2つ目の柱の「ブランディング」では、ブランド不在という課題に対し、まずは「神座ブランドとは何か」を言語化・規定することから着手。藤田氏は「社内外の調査やインタビュー、ワークショップを重ね、ブランドの骨格となるBEP(ブランド・エクイティー・ピラミッド)を構築しました。これがすべての顧客接点の基礎となります」と説明する。
電通 第6マーケティング局プランナー 藤田悠斗 氏
このプロセスで白井氏がこだわったのは、マーケティング部門だけで完結させないことだった。店舗運営を担うオペレーション部門や工場を含むサプライチェーン部門など全社を巻き込むことで、「CEOの一極依存が生んだ単一的な価値観から脱却し、多角的な視点でブランドを考える文化の素地をつくることができました」と白井氏はその意義を語る。この取り組みからブランドタグライン「日本の味がする。」を生み、俳優の土屋太鳳さんを起用したテレビCMなど、一貫したコミュニケーションへと展開させた。
3つ目の改革「人事採用」では、電通・電通デジタルの社員が採用コンテンツ制作に留まらず、候補者のエントリーから採用までのジャーニー全体に深く関与。広告を活用した新たな採用戦略により、採用人数を維持しながら月の採用単価を4分の1に圧縮することに成功している。「お客さまとの接点を司る従業員こそがブランド体験の核。白井さんのように、マーケティング責任者(CMO)が人事責任者(CHRO)を兼任することは、現代において非常に理にかなっているなと思います」と深田氏も評した。

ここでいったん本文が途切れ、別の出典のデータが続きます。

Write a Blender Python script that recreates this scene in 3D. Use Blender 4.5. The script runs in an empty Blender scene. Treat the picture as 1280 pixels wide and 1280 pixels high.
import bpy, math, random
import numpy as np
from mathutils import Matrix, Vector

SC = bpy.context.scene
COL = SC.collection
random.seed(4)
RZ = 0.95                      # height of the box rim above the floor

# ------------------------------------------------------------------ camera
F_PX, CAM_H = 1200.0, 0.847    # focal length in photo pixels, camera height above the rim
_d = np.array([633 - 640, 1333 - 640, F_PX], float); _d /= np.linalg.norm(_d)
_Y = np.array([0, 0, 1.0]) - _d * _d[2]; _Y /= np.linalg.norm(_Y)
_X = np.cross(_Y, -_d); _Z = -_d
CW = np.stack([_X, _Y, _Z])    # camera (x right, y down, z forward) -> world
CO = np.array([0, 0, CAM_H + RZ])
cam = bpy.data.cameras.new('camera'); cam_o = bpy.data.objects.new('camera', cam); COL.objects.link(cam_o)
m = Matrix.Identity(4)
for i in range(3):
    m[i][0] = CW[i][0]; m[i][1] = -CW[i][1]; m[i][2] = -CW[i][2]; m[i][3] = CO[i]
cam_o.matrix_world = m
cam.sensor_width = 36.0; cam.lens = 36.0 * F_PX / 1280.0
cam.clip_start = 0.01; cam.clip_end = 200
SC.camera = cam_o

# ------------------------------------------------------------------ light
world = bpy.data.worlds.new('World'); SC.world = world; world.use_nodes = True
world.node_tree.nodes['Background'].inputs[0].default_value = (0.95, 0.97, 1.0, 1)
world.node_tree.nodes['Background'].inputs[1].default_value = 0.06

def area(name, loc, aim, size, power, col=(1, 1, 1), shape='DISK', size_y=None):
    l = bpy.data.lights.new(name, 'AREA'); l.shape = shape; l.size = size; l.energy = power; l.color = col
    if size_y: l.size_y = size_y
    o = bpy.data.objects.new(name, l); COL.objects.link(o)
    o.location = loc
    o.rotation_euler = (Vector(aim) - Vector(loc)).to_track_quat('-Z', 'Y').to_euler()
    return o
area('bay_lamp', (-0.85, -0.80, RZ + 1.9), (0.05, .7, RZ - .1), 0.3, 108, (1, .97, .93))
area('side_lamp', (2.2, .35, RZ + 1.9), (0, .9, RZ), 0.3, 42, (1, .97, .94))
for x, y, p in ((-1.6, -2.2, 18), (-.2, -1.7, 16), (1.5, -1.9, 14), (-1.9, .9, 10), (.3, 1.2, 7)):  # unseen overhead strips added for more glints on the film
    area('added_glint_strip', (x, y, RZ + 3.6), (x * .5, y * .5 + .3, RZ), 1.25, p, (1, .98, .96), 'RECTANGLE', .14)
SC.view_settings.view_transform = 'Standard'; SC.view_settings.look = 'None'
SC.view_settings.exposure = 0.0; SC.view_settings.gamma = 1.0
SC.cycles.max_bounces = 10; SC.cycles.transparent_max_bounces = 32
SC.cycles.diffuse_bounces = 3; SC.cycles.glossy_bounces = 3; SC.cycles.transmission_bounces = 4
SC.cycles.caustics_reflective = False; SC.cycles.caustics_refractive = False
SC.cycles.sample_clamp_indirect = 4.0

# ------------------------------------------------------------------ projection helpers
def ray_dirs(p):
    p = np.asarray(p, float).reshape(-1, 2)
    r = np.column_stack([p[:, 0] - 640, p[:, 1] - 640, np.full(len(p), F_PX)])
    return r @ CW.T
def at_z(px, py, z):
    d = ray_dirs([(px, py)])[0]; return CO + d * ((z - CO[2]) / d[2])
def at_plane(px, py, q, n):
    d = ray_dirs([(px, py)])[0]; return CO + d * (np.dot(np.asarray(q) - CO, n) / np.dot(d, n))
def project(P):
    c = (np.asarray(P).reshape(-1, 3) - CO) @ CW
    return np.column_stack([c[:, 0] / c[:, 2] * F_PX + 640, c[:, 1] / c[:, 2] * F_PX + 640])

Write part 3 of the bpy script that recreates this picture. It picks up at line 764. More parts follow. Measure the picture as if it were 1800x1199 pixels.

4つ目は「組織マネジメント」だ。白井氏は、従業員の行動指針となる人材標語「GIVE JOY」を策定。その理念を浸透させるため、電通メンバーをキャリア採用の面接に同席させるなど、前例のない形で巻き込んでいった。藤田氏は「代理店という立場を超え、事業成長のためにどんな人材が必要かを自分ごととして思考できました」と語る。また、白井氏が実施する採用トレーニングに電通メンバーが参加する一方で、電通メンバーが講師として社内研修に登壇するなど、相互に価値観や文化に触れる場を意図的に創出した。
成功の本質は「文化づくりと究極の理解」
これらの改革の結果、神座のビジネスは大きく伸長。ブランドコミュニケーションを本格化させた2025年4月以降、関西の既存店(新規出店除く)の売り上げは前年比114%(4〜8月)を記録。メディア露出も急増し、年間の目標を上半期で達成したという。
白井氏はこのマーケティング変革の成功の秘訣を「文化づくりと究極の理解」と表現する。
「マーケティングという観点で変革を起こすためには、最終的にお客さまの前に届く運営や店頭など、ブランドの根幹にある組織文化の変革を考えていくことが大切です。その実現には、クライアントとパートナーという関係性を超えた『覚悟』が必要。クライアント側はパートナーを社内に深く踏み込ませる環境を整え、パートナー側は結果にコミットする覚悟を持つ。その覚悟の根本にあるのが、相手への『究極の理解』です。消費者理解はもちろん、ともに戦うパートナーを深くリスペクトし、理解し、ビジネスをつくれるかがポイントではないでしょうか」と語り、セッションを締めくくった。